History lesson for Bafana Bafana


Photo courtesy Chris Kirchhoff

When the ball shot off Siyabonga Nomvete’s buttocks in the fourth minute of the game and nestled in Slovenian goalkeeper Marko Simeunovic’s net during a Group B encounter of the 2002 FIFA World Cup held in Korea and Japan between South Africa and Slovenia, the football-watching public of South Africa went ballistic.

A nervy 86 minutes later and South Africa had won their first World Cup game and put themselves in a position to make the second round of the prestigious tournament for the first time, causing Bafana Bafana fans to spill out onto the streets and revel in South Africa’s footballing prowess.

Only one team stood in the way of South Africa and history ... Spain.

Fast forward seven years and South Africa are celebrating their first Confederations Cup win.

Much like seven years ago a much-needed win, this time against New Zealand, has followed a draw; both in 2002 and in 2009 South Africa drew their opening games. (A hard-fought, come-from-behind draw against Paraguay in 2002, an uninspiring 0-0 draw against Iraq in the opening game of the Confederations Cup in 2009).

And now, in 2009, as in 2002 only one teams stands in South Africa’s way ... Spain.

In 2002 and in 2009 the maths was and is simple. A draw against Spain means South Africa goes through to the knockout stages of the tournament – and this is where South Africa need to learn from the past and tread carefully.

Seven years ago South Africa stepped on to the pitch at the Daejeon World Cup Stadium and faced, on paper, one of the most talented and deadly teams in the world.

A huge blunder by then South African goalkeeper Andre Arendse, who placed the ball at the feet of Spain’s highest-ever goal-scorer Raul Gonzalez, gave Spain the opener just before the four-minute mark, and put the pressure firmly on the South African team.

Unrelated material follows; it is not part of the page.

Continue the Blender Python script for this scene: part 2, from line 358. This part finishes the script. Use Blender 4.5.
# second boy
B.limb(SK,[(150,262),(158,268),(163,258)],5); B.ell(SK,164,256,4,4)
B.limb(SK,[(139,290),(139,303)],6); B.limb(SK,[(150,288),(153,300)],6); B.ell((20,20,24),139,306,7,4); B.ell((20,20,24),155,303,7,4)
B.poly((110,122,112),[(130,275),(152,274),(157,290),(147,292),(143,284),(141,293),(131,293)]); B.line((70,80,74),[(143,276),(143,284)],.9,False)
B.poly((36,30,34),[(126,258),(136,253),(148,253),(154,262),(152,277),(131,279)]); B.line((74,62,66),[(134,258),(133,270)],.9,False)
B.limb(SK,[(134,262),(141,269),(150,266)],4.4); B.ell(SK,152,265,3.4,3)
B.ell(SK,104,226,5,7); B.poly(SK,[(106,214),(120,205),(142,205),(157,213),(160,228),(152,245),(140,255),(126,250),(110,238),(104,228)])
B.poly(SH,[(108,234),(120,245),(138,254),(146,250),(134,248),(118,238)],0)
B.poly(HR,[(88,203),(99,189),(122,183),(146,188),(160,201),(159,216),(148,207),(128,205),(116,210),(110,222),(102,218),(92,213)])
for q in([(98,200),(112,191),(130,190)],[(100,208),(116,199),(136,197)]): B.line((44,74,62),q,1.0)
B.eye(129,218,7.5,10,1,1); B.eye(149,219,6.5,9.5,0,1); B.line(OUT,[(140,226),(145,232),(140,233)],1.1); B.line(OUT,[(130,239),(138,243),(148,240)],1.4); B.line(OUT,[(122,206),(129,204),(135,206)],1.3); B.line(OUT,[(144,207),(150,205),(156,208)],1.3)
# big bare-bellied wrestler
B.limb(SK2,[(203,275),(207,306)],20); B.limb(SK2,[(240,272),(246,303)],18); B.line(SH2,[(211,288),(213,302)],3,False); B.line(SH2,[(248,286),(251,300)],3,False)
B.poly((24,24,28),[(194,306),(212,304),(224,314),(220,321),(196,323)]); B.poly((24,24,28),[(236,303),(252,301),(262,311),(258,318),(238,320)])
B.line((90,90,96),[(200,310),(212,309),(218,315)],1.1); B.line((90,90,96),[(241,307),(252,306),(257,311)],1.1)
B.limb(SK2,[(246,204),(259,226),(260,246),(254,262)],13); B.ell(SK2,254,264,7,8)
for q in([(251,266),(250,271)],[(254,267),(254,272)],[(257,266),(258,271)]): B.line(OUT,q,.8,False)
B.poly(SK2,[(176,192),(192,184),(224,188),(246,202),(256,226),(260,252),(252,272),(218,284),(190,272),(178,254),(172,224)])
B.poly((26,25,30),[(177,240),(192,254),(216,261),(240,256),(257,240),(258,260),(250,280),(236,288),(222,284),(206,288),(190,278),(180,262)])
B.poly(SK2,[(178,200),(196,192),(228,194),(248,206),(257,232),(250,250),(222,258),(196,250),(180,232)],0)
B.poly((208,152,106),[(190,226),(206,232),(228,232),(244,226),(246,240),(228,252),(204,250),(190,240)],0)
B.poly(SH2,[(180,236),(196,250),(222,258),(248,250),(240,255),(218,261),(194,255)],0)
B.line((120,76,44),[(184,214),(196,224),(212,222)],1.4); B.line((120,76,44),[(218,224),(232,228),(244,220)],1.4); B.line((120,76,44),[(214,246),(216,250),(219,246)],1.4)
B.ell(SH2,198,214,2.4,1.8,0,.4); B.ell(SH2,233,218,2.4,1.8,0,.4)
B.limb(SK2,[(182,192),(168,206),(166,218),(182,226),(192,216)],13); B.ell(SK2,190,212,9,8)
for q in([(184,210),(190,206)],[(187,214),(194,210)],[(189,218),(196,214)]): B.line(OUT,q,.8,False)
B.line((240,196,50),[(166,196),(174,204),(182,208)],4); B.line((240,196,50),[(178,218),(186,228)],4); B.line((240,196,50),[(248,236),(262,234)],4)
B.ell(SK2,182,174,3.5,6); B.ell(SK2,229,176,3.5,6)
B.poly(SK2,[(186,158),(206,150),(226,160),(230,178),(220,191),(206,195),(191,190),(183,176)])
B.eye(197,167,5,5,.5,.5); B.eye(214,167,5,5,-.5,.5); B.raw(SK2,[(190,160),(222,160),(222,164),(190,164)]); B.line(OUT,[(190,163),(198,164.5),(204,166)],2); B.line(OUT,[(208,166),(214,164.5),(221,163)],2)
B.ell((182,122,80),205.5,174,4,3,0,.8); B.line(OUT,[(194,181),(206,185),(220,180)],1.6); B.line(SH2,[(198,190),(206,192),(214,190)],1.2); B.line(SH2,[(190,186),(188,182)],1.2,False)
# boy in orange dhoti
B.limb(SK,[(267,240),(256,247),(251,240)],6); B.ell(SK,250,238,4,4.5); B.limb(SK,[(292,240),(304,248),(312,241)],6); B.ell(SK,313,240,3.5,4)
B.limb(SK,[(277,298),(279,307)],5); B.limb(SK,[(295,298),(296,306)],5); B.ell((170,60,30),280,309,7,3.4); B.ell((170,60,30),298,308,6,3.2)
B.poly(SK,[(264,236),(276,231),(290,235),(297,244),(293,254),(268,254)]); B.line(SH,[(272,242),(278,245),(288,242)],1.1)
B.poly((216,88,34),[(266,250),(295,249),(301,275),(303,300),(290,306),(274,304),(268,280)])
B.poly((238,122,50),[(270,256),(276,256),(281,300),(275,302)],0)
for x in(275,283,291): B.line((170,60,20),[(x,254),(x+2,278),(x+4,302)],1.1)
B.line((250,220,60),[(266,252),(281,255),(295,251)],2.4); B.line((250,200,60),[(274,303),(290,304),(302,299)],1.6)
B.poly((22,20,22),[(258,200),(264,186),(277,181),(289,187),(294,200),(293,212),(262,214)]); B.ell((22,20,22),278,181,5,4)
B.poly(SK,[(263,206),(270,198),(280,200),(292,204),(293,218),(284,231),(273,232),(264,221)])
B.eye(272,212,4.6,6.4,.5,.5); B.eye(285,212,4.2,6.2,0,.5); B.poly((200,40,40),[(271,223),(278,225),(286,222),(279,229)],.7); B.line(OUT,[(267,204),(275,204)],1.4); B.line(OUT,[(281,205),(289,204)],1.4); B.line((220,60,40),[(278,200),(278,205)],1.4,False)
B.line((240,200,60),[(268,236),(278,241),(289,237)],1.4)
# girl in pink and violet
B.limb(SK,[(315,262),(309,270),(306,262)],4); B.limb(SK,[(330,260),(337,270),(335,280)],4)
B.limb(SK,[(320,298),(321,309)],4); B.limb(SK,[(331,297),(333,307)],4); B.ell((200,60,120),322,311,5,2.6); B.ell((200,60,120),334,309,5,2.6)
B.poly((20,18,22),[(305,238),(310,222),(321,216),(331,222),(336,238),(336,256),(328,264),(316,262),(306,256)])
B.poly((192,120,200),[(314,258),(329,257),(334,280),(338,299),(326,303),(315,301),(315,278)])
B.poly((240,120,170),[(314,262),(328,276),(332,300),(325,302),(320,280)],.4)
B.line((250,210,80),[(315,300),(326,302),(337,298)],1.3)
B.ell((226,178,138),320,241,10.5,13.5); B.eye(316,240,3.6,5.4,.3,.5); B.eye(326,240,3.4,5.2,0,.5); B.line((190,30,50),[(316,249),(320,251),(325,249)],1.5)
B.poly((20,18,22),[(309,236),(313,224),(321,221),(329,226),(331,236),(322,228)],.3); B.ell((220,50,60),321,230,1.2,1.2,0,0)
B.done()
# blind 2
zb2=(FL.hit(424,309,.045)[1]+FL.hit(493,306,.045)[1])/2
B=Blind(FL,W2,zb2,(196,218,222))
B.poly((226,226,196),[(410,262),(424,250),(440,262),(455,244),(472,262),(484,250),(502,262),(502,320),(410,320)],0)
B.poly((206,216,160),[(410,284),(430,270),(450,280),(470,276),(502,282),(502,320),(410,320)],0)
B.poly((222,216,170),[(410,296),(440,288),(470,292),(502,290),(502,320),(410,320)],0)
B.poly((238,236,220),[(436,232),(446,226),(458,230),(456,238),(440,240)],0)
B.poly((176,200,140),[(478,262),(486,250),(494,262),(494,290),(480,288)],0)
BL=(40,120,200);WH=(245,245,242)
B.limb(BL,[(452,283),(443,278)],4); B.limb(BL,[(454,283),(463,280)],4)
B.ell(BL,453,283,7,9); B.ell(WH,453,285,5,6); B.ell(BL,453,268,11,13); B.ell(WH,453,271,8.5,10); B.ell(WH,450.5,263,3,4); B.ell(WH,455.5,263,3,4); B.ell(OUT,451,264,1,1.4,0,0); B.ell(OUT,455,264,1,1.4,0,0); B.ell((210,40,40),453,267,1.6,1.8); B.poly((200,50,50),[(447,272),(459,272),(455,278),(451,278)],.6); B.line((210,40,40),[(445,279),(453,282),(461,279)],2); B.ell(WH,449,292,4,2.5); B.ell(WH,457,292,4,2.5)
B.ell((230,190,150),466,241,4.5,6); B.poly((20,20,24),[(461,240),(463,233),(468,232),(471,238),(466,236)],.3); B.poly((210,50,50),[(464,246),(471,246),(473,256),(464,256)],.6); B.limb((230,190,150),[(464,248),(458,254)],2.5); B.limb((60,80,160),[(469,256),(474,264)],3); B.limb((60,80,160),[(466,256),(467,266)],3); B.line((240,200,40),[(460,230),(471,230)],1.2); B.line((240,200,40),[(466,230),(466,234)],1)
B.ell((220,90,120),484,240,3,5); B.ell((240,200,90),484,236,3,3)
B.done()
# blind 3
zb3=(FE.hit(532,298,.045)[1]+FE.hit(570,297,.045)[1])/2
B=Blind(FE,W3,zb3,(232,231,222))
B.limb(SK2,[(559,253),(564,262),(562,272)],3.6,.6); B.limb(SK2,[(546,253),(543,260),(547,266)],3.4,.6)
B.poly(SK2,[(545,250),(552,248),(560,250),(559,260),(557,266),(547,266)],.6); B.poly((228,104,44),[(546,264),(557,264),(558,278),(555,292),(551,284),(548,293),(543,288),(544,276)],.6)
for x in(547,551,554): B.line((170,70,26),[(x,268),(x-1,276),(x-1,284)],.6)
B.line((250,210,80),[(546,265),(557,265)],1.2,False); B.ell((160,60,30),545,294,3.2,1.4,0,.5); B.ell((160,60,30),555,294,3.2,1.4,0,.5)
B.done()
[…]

South Africa fought back and Benni McCarthy put Bafana Bafana level, before a Gaizka Mendieta freekick put the Spanish back in front, a header by South African captain Lucas Radebe put South Africa level once again, only for South African hearts to be broken minutes later when Gonzalez netted his second.

Bafana Bafana were out after Paraguay came from behind to trounce Slovenia 3-1, meaning South Africa lost out on advancing to the second round due to goal-difference.

Back to 2009 and the Confederations Cup, and Bafana Bafana need to remember the lesson so cruelly dished out to them by the footballing matadors of Spain.

As Group A of the Confederations Cup plays their fixtures on Saturday, June 20, South Africa face Spain (kickoff at 18:30GMT) at the Free State Stadium in Bloemfontein, while Iraq take on New Zealand (also 18:30GMT) at Ellis Park.

With New Zealand’s defence looking more like a shooting gallery than a back four, having shipped seven goals in two games, and nothing to play for, the chances of Iraq winning their remaining fixture is good – especially as, from the Iraqi perspective, there’s everything to play for.

On top of that, Iraq came away from their encounter with Spain relatively unscathed – conceding just one goal against the European Champions. All this means that South Africa must either lose to Spain by less than Iraq, i.e. not lose at all, or Iraq must beat New Zealand by less than a two-goal margin.

The Spain side of 2002 were brilliant on paper, but perennial underachievers, but this year’s Spanish squad are brilliant on paper and on the pitch.

It’s time for South Africa to learn from the past and dig deep for what is a must-draw-at-the-very-least encounter.